# Problem details
Give back an exact copy of the lines from the start of the material through the line bearing "return V(((px - CX)". Include both ends and nothing else.

# Supplied information
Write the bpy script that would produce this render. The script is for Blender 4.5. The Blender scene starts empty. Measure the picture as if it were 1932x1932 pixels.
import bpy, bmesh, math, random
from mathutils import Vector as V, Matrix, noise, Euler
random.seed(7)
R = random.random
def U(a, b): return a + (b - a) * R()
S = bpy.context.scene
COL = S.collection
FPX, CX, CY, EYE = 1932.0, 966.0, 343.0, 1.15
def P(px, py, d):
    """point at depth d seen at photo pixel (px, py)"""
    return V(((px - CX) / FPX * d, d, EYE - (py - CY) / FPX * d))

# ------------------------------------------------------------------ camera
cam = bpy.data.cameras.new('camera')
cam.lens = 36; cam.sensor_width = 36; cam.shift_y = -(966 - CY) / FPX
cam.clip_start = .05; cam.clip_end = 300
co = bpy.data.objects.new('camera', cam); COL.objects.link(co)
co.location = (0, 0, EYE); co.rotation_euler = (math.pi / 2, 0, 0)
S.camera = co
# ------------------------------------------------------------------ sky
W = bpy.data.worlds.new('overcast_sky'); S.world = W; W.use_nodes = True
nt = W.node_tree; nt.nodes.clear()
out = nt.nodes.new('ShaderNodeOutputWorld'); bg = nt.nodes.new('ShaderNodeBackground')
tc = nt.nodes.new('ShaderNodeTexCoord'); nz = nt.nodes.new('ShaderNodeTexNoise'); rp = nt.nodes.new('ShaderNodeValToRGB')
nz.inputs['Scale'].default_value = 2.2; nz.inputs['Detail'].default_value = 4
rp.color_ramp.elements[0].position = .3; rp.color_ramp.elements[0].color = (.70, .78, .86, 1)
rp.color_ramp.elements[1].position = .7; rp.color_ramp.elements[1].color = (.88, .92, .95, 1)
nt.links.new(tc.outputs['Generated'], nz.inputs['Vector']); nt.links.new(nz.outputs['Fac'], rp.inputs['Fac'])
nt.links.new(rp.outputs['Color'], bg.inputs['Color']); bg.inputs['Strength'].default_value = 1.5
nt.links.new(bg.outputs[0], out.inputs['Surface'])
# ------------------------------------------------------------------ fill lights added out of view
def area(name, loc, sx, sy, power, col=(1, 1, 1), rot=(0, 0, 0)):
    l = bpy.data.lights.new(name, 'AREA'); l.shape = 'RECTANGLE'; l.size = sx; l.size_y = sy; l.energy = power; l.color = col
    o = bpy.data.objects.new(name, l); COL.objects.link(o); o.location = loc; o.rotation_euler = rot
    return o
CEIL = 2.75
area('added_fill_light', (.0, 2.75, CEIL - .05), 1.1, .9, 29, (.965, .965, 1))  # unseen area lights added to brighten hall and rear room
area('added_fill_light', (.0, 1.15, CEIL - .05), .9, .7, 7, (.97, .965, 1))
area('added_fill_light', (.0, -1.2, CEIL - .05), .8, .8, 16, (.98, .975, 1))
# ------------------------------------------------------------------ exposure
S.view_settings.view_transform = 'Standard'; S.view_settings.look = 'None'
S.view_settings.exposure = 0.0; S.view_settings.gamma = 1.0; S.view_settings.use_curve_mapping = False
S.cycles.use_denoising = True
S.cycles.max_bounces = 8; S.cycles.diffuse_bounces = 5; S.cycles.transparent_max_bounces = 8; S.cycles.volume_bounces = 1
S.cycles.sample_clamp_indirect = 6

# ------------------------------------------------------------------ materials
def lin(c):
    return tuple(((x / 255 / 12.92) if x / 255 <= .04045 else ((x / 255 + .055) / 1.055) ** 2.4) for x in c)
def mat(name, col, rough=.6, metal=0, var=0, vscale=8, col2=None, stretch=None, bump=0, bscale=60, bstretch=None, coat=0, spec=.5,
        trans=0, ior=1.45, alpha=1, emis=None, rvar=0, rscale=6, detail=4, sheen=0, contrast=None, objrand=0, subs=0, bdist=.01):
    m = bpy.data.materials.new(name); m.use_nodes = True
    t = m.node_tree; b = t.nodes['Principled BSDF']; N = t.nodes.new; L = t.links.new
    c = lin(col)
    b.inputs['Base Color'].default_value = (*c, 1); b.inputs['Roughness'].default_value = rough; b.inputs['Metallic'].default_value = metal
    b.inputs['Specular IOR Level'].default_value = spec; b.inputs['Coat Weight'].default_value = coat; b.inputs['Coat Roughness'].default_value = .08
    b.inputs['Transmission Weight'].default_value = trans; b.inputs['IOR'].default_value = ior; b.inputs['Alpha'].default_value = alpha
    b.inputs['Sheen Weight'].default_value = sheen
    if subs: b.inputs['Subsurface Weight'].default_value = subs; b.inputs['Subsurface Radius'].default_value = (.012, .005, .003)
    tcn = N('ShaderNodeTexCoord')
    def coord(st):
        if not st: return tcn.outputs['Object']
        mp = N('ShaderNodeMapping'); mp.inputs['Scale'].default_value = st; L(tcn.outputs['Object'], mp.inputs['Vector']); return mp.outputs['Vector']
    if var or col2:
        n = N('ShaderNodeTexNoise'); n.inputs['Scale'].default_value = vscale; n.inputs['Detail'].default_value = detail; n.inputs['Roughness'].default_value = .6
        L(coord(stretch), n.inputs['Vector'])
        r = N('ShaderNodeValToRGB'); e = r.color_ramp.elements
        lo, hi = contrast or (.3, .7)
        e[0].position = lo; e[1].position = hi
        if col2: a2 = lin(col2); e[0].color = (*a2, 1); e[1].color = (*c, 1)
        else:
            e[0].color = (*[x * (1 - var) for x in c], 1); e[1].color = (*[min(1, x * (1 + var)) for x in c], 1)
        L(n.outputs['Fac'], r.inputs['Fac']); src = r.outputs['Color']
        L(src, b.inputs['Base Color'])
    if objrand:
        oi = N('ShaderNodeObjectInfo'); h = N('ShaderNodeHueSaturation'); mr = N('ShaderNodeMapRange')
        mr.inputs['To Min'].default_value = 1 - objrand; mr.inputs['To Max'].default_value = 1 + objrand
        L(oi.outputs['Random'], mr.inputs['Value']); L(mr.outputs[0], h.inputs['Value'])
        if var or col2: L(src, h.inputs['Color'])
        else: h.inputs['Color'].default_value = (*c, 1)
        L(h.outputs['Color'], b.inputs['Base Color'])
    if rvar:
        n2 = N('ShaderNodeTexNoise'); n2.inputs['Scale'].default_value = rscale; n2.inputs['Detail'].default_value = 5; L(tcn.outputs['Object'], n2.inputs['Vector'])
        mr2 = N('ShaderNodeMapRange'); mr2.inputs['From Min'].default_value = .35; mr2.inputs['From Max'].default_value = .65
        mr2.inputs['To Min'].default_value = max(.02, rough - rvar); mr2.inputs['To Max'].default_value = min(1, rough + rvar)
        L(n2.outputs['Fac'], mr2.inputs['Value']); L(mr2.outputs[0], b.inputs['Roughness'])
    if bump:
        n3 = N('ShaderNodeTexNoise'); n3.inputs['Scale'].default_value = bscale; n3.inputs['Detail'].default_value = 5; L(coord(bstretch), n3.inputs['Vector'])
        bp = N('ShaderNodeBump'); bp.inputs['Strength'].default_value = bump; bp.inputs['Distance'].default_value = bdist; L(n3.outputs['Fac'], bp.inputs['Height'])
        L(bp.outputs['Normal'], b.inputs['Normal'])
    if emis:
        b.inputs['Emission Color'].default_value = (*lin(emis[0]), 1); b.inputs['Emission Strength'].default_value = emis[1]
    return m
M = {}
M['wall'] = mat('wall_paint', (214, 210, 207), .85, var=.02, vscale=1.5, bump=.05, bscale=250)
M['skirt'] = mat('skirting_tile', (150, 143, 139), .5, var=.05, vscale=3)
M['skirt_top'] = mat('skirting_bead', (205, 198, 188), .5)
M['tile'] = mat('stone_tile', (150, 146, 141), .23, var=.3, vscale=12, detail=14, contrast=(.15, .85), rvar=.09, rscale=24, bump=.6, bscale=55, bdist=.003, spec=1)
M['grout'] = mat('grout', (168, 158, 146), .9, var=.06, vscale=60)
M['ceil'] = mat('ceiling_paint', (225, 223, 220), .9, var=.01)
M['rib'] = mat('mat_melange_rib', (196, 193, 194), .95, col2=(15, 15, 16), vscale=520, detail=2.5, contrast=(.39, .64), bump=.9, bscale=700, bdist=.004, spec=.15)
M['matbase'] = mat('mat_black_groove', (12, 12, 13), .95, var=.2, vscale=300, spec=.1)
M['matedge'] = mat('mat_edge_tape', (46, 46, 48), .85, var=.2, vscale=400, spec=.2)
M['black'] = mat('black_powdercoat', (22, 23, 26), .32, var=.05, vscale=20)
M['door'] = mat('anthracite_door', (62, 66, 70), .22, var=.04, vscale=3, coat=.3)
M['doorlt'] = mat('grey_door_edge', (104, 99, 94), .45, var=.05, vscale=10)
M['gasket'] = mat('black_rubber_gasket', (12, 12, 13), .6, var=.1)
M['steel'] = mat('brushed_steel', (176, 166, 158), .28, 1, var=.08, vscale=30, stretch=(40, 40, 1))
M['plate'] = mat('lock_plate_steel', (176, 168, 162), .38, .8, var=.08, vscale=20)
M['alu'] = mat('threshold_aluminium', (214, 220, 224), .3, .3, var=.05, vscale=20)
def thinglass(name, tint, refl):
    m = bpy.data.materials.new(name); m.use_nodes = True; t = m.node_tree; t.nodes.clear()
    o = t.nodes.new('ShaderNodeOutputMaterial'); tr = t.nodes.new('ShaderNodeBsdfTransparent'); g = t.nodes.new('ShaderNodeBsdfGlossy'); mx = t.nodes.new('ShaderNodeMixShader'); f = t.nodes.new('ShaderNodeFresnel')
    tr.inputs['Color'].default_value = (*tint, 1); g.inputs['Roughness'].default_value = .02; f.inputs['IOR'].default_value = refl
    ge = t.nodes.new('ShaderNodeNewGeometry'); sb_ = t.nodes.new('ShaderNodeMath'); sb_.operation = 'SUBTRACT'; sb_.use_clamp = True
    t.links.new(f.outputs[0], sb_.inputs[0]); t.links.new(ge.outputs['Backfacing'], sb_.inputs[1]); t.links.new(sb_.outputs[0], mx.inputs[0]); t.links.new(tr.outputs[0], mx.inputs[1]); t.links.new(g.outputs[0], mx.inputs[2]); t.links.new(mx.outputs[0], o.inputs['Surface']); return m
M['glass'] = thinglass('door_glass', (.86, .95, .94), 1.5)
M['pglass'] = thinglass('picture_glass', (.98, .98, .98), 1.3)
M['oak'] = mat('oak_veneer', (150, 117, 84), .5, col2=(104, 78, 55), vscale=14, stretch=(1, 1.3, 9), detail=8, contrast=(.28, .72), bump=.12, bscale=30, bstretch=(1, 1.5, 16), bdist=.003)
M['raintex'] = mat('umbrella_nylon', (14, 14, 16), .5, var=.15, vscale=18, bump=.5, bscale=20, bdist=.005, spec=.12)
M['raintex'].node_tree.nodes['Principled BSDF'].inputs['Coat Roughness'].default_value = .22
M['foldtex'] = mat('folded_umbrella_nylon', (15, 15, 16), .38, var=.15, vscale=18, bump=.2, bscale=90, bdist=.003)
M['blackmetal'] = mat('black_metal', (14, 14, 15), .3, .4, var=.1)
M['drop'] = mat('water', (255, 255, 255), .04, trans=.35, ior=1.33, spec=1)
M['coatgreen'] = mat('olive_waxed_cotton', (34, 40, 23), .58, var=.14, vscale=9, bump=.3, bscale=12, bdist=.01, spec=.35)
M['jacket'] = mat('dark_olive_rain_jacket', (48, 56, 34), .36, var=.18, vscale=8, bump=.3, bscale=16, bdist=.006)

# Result
Write the bpy script that would produce this render. The script is for Blender 4.5. The Blender scene starts empty. Measure the picture as if it were 1932x1932 pixels.
import bpy, bmesh, math, random
from mathutils import Vector as V, Matrix, noise, Euler
random.seed(7)
R = random.random
def U(a, b): return a + (b - a) * R()
S = bpy.context.scene
COL = S.collection
FPX, CX, CY, EYE = 1932.0, 966.0, 343.0, 1.15
def P(px, py, d):
    """point at depth d seen at photo pixel (px, py)"""
    return V(((px - CX) / FPX * d, d, EYE - (py - CY) / FPX * d))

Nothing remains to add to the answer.